Considering all the attention, it’s a shame Snoop’s keynote wasn’t more inspired. Two factors contributed to this: the fact that his manager did the softball interview instead of a journalist, and that he has a new Pharrell-produced album, Bush (out May 12), to promote. “The mothership is reconnected,” Snoop said of Bush, adding that it’s a “ride through the funkness” and that Pharrell is the Robin to his Batman. I stopped wondering if he was high after those descriptions.

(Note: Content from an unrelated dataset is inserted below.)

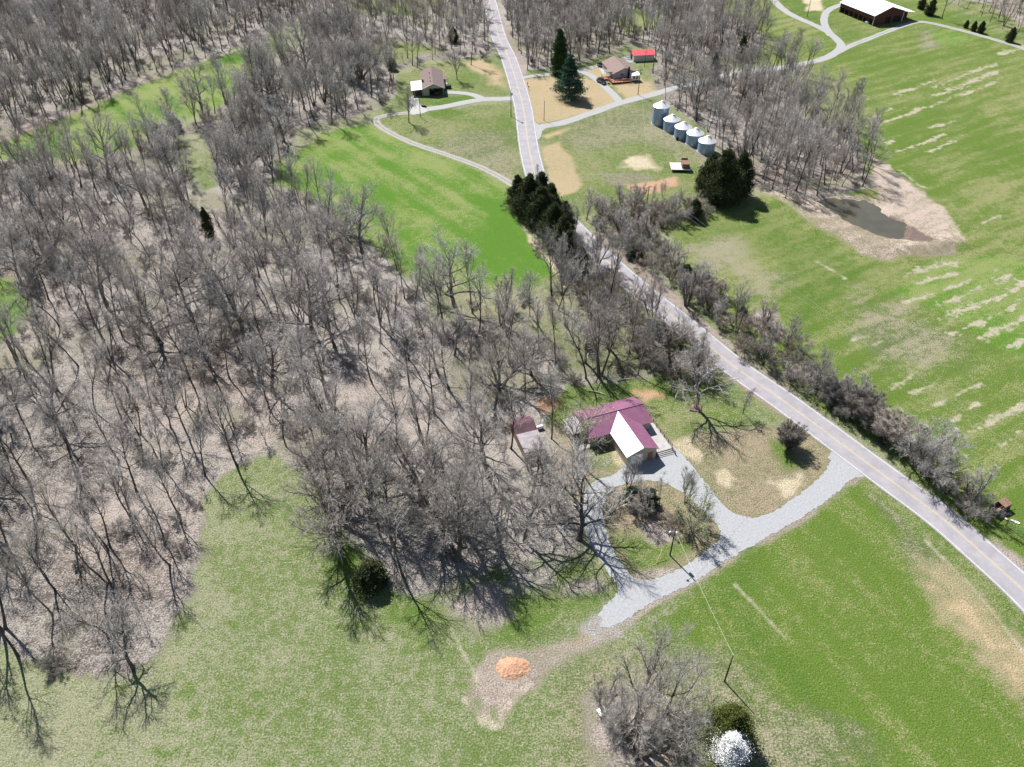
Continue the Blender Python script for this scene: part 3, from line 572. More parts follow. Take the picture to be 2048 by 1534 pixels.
# --- main house with maroon roof: frame at the right end of the ridge, +x along the ridge to the right, +y to the back
def main_house():
    x, y = 26.38, 120.68; a = R(20.5)
    h = empty('house', x, y, 0, a, 'low house with maroon metal roof and one pale white wing slope, beside the gravel drive', 'house')
    e = .25
    gable_walls(-13.2, 0, -3.8, 3.8, 2.72, 4.0).build('wall', M['siding_tan'], h)
    w2 = MB(); w2.prism([(-8.7,-10.9,0),(-2.4,-10.9,0),(-2.4,-10.9,2.7),(-5.55,-10.9,3.95),(-8.7,-10.9,2.7)], (0,7.09,0)); w2.build('wall', M['siding_tan'], h)
    r = MB(); ze = 2.74; zr = 4.2
    r.slab([(-13.5,4.15,ze),(-13.5,0,zr),(.3,0,zr),(.3,4.15,ze)][::-1], .10)
    r.slab([(-13.5,-4.15,ze),(-13.5,-.002,zr),(.3,-.002,zr),(.3,-4.15,ze)], .10)
    main = r.build('roof', M['maroon_u'], h)
    # the wing's two slopes run over the main front slope to an apex at the ridge
    sl = (zr-ze)/4.15
    def main_z(yy): return zr+sl*yy                      # yy negative in front
    zw = 4.16; xl, xr, xm = -9.05, -2.05, -5.55; yf = -11.25; off = .03
    apex = (xm, -.12, zw+off)
    lft = MB(); L0 = (xl,yf,ze+.03); L1 = (xm,yf,zw+off); L2 = apex; L3 = (xl,-4.15,ze+.03)
    lft.slab([L0, L1, L2, L3], .08); lw = lft.build('wing_roof', M['palemetal'], h); lw['label'] = 'pale white slope of the front wing roof'
    rg = MB(); rg.slab([(xm,yf,zw+off+.002),(xr,yf,ze+.032),(xr,-4.15,ze+.032),(xm,-.12,zw+off+.002)], .08); rg.build('wing_roof', M['maroon_v'], h)
    c = MB(); c.cyl((-13.5,0,zr+.03), (.3,0,zr+.03), .07, n=6); c.build('ridge_cap', M['maroon_u'], h)
    v = MB(); v.cyl((-6.1,.9,3.9), (-6.1,.9,4.45), .07, n=8); v.build('vent_pipe', M['white'], h)
    f = MB(); f.box(-9.05, yf+.004, ze-.16, xm, yf+.02, ze-.05); f.build('fascia', M['white'], h)
    # garage door and door on the wing's end, windows
    d = MB(); d.box(-7.9, -10.95, .05, -5.3, -10.905, 2.2)
    for k in range(4): d.box(-7.85, -10.97, .1+k*.53, -5.35, -10.952, .52+k*.53)
    d.build('garage_door', M['white'], h)
    d = MB(); d.box(-4.2, -10.95, .05, -3.2, -10.905, 2.1); dr = d.build('door', M['redwood'], h); k = MB(); k.lathe([(0.001,0),(.05,.02),(.001,.05)], 8); kn = k.build('handle', M['steel'], dr); kn.location = (-3.35,-10.98,1.05)
    window(h, -12.2, -10.9, 1.0, 2.1, -3.8); window(h, -10.4, -9.4, 1.0, 2.1, -3.8); window(h, -7.8, -5.4, 1.0, 2.1, 3.8, sgn=1)
    window(h, -2.9, -1.9, 1.1, 2.1, 3.8, sgn=1); window(h, -9.0, -7.8, 1.1, 2.1, -8.7, 'x'); window(h, -2.5, -.8, 1.2, 2.2, 0, 'x', sgn=1)
    # right side deck
    dk = MB(); dk.box(-2.35, -10.2, .45, 1.7, -3.83, .62); dk.box(.03, -3.83, .45, 1.7, .9, .62)
    for px_ in (-2.2, 1.6):
        for py_ in (-10, -7, -4.2): dk.box(px_-.08, py_-.08, 0, px_+.08, py_+.08, .45)
    dk.box(1.52, .6, 0, 1.68, .8, .45); dk.build('deck', M['deckgrey'], h)
    railing(h, [(.1,.85,.62),(1.62,.85,.62),(1.62,-10.1,.62)])
    # steps and open frame at the deck's front end
    st = MB()
    for k in range(3): st.box(-1.9, -10.25-.32*k-.3, 0, 1.5, -10.25-.32*k, .45-.15*k)
    st.build('steps', M['deckgrey'], h)
    railing(h, [(-2.0,-10.25,.05),(-2.0,-11.3,.05)], .9); railing(h, [(1.62,-10.3,.05),(1.62,-11.5,.05)], .9)
    # left porch with its own purple-grey lean-to roof
    p = MB(); p.slab([(-16.1,-1.6,2.45),(-13.2,-1.6,2.66),(-13.2,3.2,2.66),(-16.1,3.2,2.45)], .07); q = p.build('porch_roof', M['greymetal'], h); q['label'] = 'faded purple-grey lean-to porch roof'
    p = MB(); p.box(-16.0,-4.2,.35,-13.22,3.1,.5)
    for yy in (-4.1,-1.5,3.0): p.box(-16,yy-.06,0,-15.88,yy+.06,.35)
    p.build('porch_floor', M['deckgrey'], h)
    p = MB()
    for yy in (-1.5, 3.0): p.box(-15.98,yy-.06,.5,-15.86,yy+.06,2.36)
    p.split('porch_post', M['railpale'], h)
    railing(h, [(-15.92,2.9,.5),(-15.92,-4.1,.5),(-13.3,-4.1,.5)], .95, m='railpale')
main_house()

def shed():
    x, y = 4.55, 109.4; h = empty('shed', x, y, 0, R(19), 'weathered shed with grey tin lean-to roof and maroon gable, among bare trees', 'shed')
    b = MB(); b.box(-2.05, .1, 0, 2.05, 5.0, 2.3); b.build('wall', M['rust'], h)
    b = gable_walls(-2.0, 1.9, 5.01, 9.1, 2.55, 3.35); b.build('wall', M['rust'], h)
    r = MB(); r.slab([(-2.25,-.15,2.42),(2.25,-.15,2.42),(2.25,4.95,2.72),(-2.25,4.95,2.72)], .06); q = r.build('roof', M['greymetal'], h); q['label'] = 'grey tin lean-to roof'
    r = MB(); r.slab([(-2.3,4.8,2.62),(2.2,4.8,2.62),(2.2,7.05,3.5),(-2.3,7.05,3.5)], .06); r.slab([(-2.3,7.052,3.5),(2.2,7.052,3.5),(2.2,9.3,2.62),(-2.3,9.3,2.62)], .06)
    q = r.build('roof', M['maroon_shaded'], h); q['label'] = 'maroon gable roof with shade painted into its colour'
    d = MB(); d.box(-.9,.04,.05,.9,.095,2.0); d.build('door', M['dark'], h)
    fl = MB(); fl.box(.5,-1.7,0,2.6,-.2,.12); fl.build('ramp', M['deckgrey'], h)
shed()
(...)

Instead of insight about the state of the industry, much of the sit-down focused on Snoop’s plethora of projects, from his forthcoming HBO family drama set in an early-’80s LA (just announced today) to his youth football league to his eclectic filmography to his newfound love of painting to his YouTube channel GGN. The energy level was an Indica when it should have been a Sativa. At least the ten-piece brass band that served as Snoop’s opening act, called Hypnotic Brass, brought the excitement.

Besides Snoop’s stoner stories, he hit his stride when discussing how his education gave him an advantage in figuring out how to make hip-hop as mainstream as possible. He attended Long Beach Polytechnic High School, a predominantly white high school where he says he learned how to articulate and communicate with those who did not share his background. “My pain is for everyone who’s lived my experience, regardless of color or age,” he said. “I write for the people.”

“The people” was a prominent theme. Speaking of social media, Snoop bordered on New Age: “I believe social media is a bridge between the people and the people. I don’t even call them the fans anymore — they’re my peoples.” The peoples came out indeed, proving that even though Snoop wasn’t one of SXSW’s more industry-focused keynotes, his big personality won out like it always does.